I don't know who took this photograph or where it was taken. Is is a big double pole, portable, self contained cable tool rig that has its own bull wheel (draw works) that is spooled with wire rope and is therefore likely capable of 4,000 feet or more. Instead of calf wheels its actually got catheads. I put the time of this photograph 1940, plus or minus five years. This rig even got its own dog house off the floor!


That is a casing elevator lying on the floor. The bailer is hung back and stuck into the dump pot. Cuttings from the bailer or turned loose in this pot and drained to the reserve pit. The bell nipple is set to the top of the rig floor and given the size of the bit being dressed I'd say this well is still at a pretty shallow depth. Laying the bit down on the floor like that and whopping on it with sledge hammers temporarily put sharper edges on it bit, called re-dressing, but often when they got very worn out they had to be taken to town and super heated for proper re-sharpening.

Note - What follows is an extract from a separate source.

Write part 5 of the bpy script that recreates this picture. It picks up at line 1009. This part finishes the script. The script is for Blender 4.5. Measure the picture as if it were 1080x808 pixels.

Here's a couple of hands waiting for their oven to warm up so they can heat and dress a bit properly. I am unclear what the energy source is for this oven (the photograph is dated 1923); it could be coal, or even natural gas. In any case the bit is standing back with a chain on it. Heated just short of molten 'lava' they'll pull the bit out of the oven and start beating on it to put a sharp edge on the bottom and sides. See how the bottom of the bit is even beveled. I kind of think this oven and dressing operation is on a rig itself. I note the cut away 55 gallon drum, full of water, that the bit is sitting in now; think of it like shaping horse shoes in an old Western movie; quickly cooling the iron helps hardened it.